INSTRUCTION: Return every line of the data below that includes the string "Keep".

WORKING DATA:

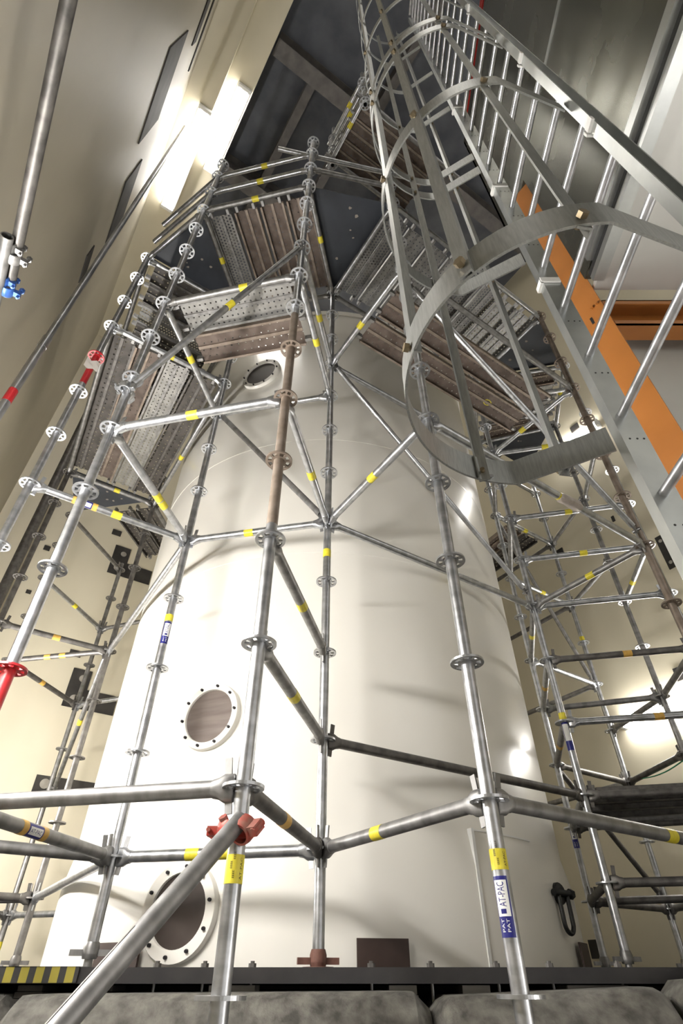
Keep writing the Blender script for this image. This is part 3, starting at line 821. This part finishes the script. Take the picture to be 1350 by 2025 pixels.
def wedge(apex, a, b, k, label, shrink=.06):
    p = [pt(apex, k), pt(a, k), pt(b, k)]
    c = sum(p, Vector()) / 3
    z = Vector((0, 0, .052))
    q = [c + (x - c) * (1 - shrink) for x in p]
    mb = MB()
    mb.rings([[x - c + z for x in q], [x - c + z + Vector((0, 0, .012)) for x in q]])
    o = thing('corner_board', label, 'deck board', Matrix.Translation(c), 'dark boards closing the deck corners')
    build('board', mb, M['navy'], o, smooth=False)
    rnd = random.Random(label)
    for _ in range(5):
        f = rnd.uniform(.2, .8); g = rnd.uniform(.2, .8)
        pos = lerp(lerp(q[0], q[1], f), q[2], g * .7) - c + z
        r = rnd.uniform(.008, .02)
        n = 6
        ring = [pos + Vector((r * rnd.uniform(.6, 1.2) * math.cos(2 * PI * i / n), r * rnd.uniform(.5, 1) * math.sin(2 * PI * i / n), -.0008)) for i in range(n)]
        build('scuff_mark', MB().rings([ring, [x + Vector((0, 0, .001)) for x in ring]]), M['chip'], o, smooth=False)
    return o
wedge('L2', 'W', 'W3', 11, 'dark navy triangular corner board between the front and left upper decks')
wedge('C', 'FL', 'R', 11, 'dark navy triangular corner board between the front and right upper decks')
wedge('C2', 'R2', 'SP', 11, 'dark navy triangular corner board beyond the lowest cage hoop')
wedge('Q2', 'SD', 'SC', 11, 'dark navy triangular corner board at the far right upper deck')
wedge('L3', 'O7', 'O6B', 8, 'dark navy triangular corner board at the far left of the lower deck')

# landing near the ladder top: posts, rails, planks
la, lb = Vector((.25, 1.50, 7.2)), Vector((-.10, 2.06, 7.2))
ev = V2.normalized()
for i, t in enumerate((.15, .5, .85)):
    p = lerp(la, lb, t)
    plank(p + Vector((0, 0, .05)), p + ev * 1.05 + Vector((0, 0, .05)), .22, 'brown', f"rusty brown landing plank, {ORD[i]} from the ladder side at the ladder top", 'planks of the ladder top landing')
for p, lab in ((la, 'short upper pole at the landing corner close to the cage'), (lb, 'short upper pole at the landing corner above the front deck')):
    o = thing('landing_pole', lab, 'scaffold pole', Matrix.Translation((p.x, p.y, 0)), 'short poles of the ladder top landing')
    build('tube', MB().hollow((0, 0, 6.95), (0, 0, 8.35), TUBE), M['galv'], o)
    for z in (7.0, 7.45, 7.9): link('rosette', ROS['galv'], o, T(0, 0, z))
for z, lab in ((7.2, 'lowest bright cross tube of the ladder top landing'), (7.62, 'middle bright cross tube of the ladder top landing'), (8.05, 'upper bright cross tube of the ladder top landing')):
    a, b = la + Vector((0, 0, z - 7.2)), lb + Vector((0, 0, z - 7.2)); d = (b - a).normalized()
    free_tube('landing_rail', a - d * .12, b + d * .12, 'galv', lab, (.45,), group='tubes of the ladder top landing')
for p, lab in ((la, 'bearer tube of the ladder top landing, nearer the ladder'), (lb, 'bearer tube of the ladder top landing, farther from the ladder')):
    free_tube('landing_rail', p - ev * .1 + Vector((0, 0, -.05)), p + ev * 1.35 + Vector((0, 0, -.05)), 'galv2', lab, group='tubes of the ladder top landing')

# ------------------------------------------------------------------ caged ladder
LX = .785; YF, YN = .97, .50; ZL1 = 8.2
lad = thing('cage_ladder', 'tall galvanised ladder with a safety cage of hoops at right of the scaffold', 'ladder', T(0, 0, 0))
for y, s in ((YF, 1), (YN, -1)):
    mb = MB()
    xa, xb = (LX - .031, LX + .038) if s > 0 else (LX - .020, LX + .026)
    pts = [(xa, y), (xa, y + s * .035), (xa + .004, y + s * .035), (xa + .004, y + s * .004), (xb - .004, y + s * .004), (xb - .004, y + s * .035), (xb, y + s * .035), (xb, y)]
    mb.prism(pts, ZF, ZL1)
    st = build('side_rail', mb, M['plate'], lad, smooth=False)
    for zz in (1.97, 2.95, 4.4):
        build('splice_bracket', MB().box((xa - .010, min(y - .004, y + s * .04), zz), (xa, max(y - .004, y + s * .04), zz + .03)).box((xa - .010, min(y - s * .008, y - s * .001), zz), (xb - .006, max(y - s * .008, y - s * .001), zz + .03)), M['white'], st, smooth=False)
    hl = MB()
    for j in range(18):
        zz = .5 + j * .3
        for q in (-.012, .008, .026): hl.tube((LX + q, y - .0008, zz), (LX + q, y + .001, zz), .003, 8)
    build('hole_row', hl, M['black'], st)
for j in range(31):
    z = ZF + .25 + .3 * j
    z = -.6 + .3 * j
    build('rung', MB().tube((LX, YN - .002, z), (LX, YF + .002, z), .0128, 14), M['galv'], lad)
HC = (.52, .785); HR = .365
def hoop_pts():
    pts = [(LX - .03, YN - .005)]
    for i in range(41):
        a = -PI / 2 - PI * i / 40
        pts.append((HC[0] + HR * math.cos(a), HC[1] + HR * math.sin(a)))
    pts.append((LX - .03, YF + .045))
    return pts
HP = hoop_pts()
def hoop(z, h=.095, t=.006):
    mb = MB(); rs = []
    n = len(HP)
    for i, (x, y) in enumerate(HP):
        a = Vector(HP[max(i - 1, 0)]); b = Vector(HP[min(i + 1, n - 1)])
        d = (b - a).normalized(); nn = Vector((d.y, -d.x))
        rs.append([Vector((x + nn.x * o, y + nn.y * o, zz)) for o, zz in ((0, z), (t, z), (t, z + h), (0, z + h))])
    return mb.rings(rs)
HZ = (1.10, 2.22, 3.30, 3.52, 4.55, 5.65, 6.75, 7.85)
for z in HZ:
    hp = build('hoop', hoop(z), M['cage'], lad)
    if z < 1.2:
        hb = MB()
        for (x, y) in ((.44, 1.143), (.655, 1.105)): hb.tube((x, y - .012, z + .02), (x, y + .012, z + .02), .007, 8)
        build('hoop_bolt', hb, M['galv'], hp)
# vertical straps, each a small angle section inside the hoops
for (x, y), rot in (((.468, .432), 0.15), ((.255, .522), -.8), ((.166, .715), -1.4), ((.415, 1.125), 2.75), ((.640, 1.105), 3.3)):
    m = Matrix.Translation((x, y, 0)) @ Matrix.Rotation(rot, 4, 'Z')
    mb = MB(); w = .016
    mb.prism([(-w, -.003), (w, -.003), (w, .018), (w - .004, .018), (w - .004, .002), (-w, .002)], HZ[0] - .004, ZL1)
    stp = build('strap', mb, M['cage'], lad, m, smooth=False)
    for z in HZ[:5]:
        build('strap_bolt', MB().tube((0, -.014, z + .03), (0, .014, z + .03), .007, 8).tube((0, -.02, z + .03), (0, -.008, z + .03), .012, 6), M['brass'], stp)

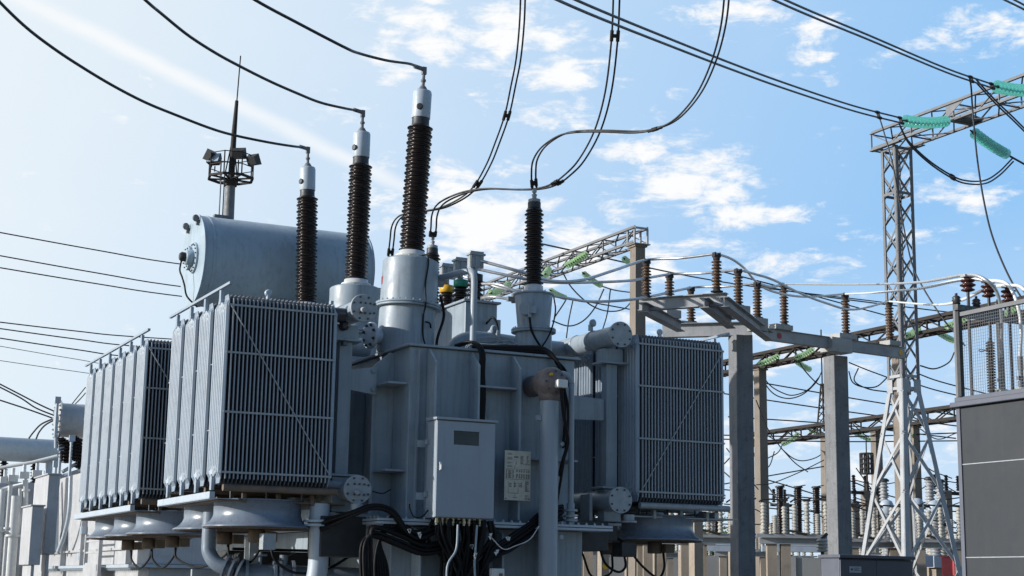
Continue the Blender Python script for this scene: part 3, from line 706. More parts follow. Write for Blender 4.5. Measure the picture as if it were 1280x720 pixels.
vl(.43, .72, .8); ln(.4, .47, .73); ln(.38, .42, .69); vl(.38, .64, .69); vl(.47, .64, .67)
ln(.6, .96, .735); ln(.04, .96, .625, .003)
for i in range(11):
    v = .60-i*.0155
    for a, b in ((.05, .12), (.14, .28), (.30, .37)): ln(a, a+rr.uniform(.4, 1)*(b-a), v, .0045)
    for a in (.44, .54, .63, .72, .82, .9):
        if i not in (3, 4): ln(a, a+rr.uniform(.04, .07), v, .0045)
ln(.04, .96, .42, .003)
for u in (.14, .38, .52, .66): vl(u, .14 if u in (.14, .52) else .26, .38)
ln(.14, .54, .14)
for u in (.22, .40, .60):
    for v in (.3, .27, .33): ln(u-.04, u+.05, v, .007)
for i in range(12): ln(.79, .79+rr.uniform(.06, .16), .38-i*.018, .0045)
vl(.4, .07, .12); ln(.33, .40, .05, .006); ln(.41, .49, .05, .006)
for v in (.10, .08, .05, .03): ln(.78, .78+rr.uniform(.06, .14), v)
m.build('engraving', 'ink', pl)
MB().bolts([(V((PX0+u, PY_, PZ0+v)), V((0, -1, 0))) for u, v in ((.02, .02), (PX1-PX0-.02, .02))], .008, .006).build('screw', 'bolt', pl)
# ---- big oil riser with flow head, slim vent pipe
m = MB(); X = 8.68
m.lathe([(.115, 0), (.115, 2.45)], (X, 16.5, 1.34), (0, 0, 1), 28); part('oil_riser', m, 'cab')
m = MB(); m.lathe([(.115, 3.79), (.13, 3.80), (.13, 3.85), (.16, 3.92)], (X, 16.5, 0), (0, 0, 1), 24); m.lathe([(.165, 0), (.185, .05), (.185, .2), (.165, .23), (.15, .24), (.15, .27), (.05, .285)], (X, 16.62, 4.01), (0, -1, 0), 30)
m.cyl((X, 16.6, 4.01), (X-.02, 16.93, 4.01), .13, 20)
h = part('flow_head', m, 'flowhead')
MB().bolts([(V((X+.125*math.cos(k*PI/4), 16.35, 4.01+.125*math.sin(k*PI/4))), V((0, -1, 0))) for k in range(8)], .014, .02).build('flange_bolt', 'bolt', h)
m = MB(); m.box(X-.02, X+.12, 16.25, 16.34, 3.93, 4.03); m.build('terminal_box', 'white', h, .012)
m = MB(); m.cyl((X-.08, 16.34, 4.09), (X-.08, 16.29, 4.09), .018, 10); m.build('brass_plug', 'yellow', h)
m = MB(); m.wire([(X+.05, 16.29, 3.92), (X+.07, 16.3, 3.75), (X+.14, 16.35, 3.5), (X+.2, 16.4, 3.3), (X+.17, 16.45, 3.1), (X+.14, 16.5, 2.9)], .022); m.wire([(X+.09, 16.29, 3.92), (X+.2, 16.4, 3.7), (X+.21, 16.45, 3.3), (X+.12, 16.5, 2.6), (X+.15, 16.6, 2.4)], .016); m.build('lead', 'rubber', h)
m = MB()
for z in (3.28, 2.18): m.lathe([(.02, 0), (.03, .004), (.03, .012), (.02, .016)], (X+.15, 16.45, z), (0, -1, 0), 12)
m.box(X-.17, X-.118, 16.48, 16.54, 3.55, 3.61); m.build('lug', 'cab', h)
m = MB(); m.tube(catmull([(8.86, YF-.02, 4.16), (8.93, 16.75, 4.17), (9.03, 16.70, 4.15), (9.085, 16.7, 4.06), (9.09, 16.7, 3.9), (9.09, 16.7, 2.6)], 5), .036, 14)
for z in (2.38, 2.43, 2.5): m.lathe([(.085, 0), (.085, .025)], (9.09, 16.7, z), (0, 0, 1), 18)
m.cyl((9.09, 16.7, 2.3), (9.09, 16.7, 2.6), .05, 14); part('vent_pipe', m, 'cab')

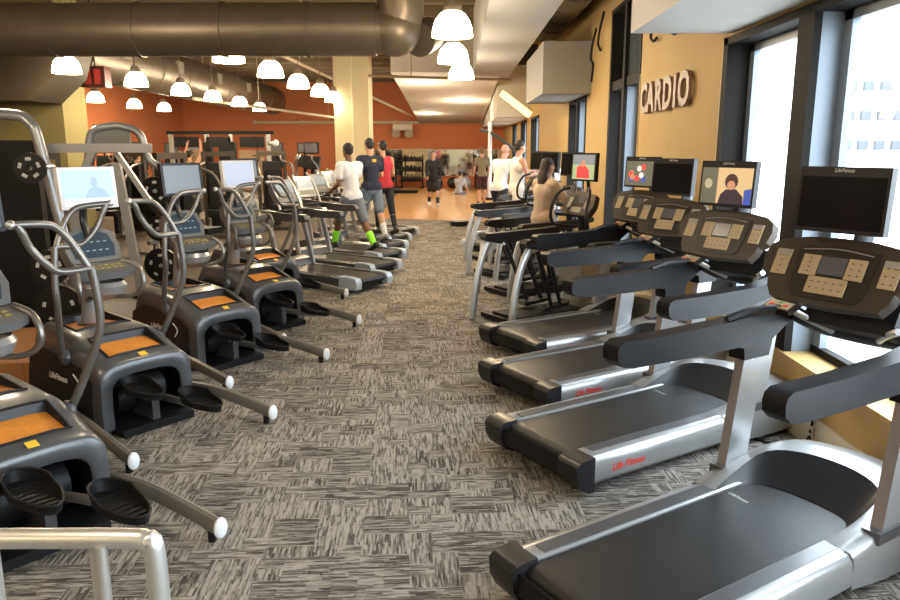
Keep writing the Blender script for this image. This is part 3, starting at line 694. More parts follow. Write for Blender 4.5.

EXERCISE ANSWER:
Keep writing the Blender script for this image. This is part 3, starting at line 821. This part finishes the script. Take the picture to be 1350 by 2025 pixels.
Keep writing the Blender script for this image. This is part 3, starting at line 694. More parts follow. Write for Blender 4.5.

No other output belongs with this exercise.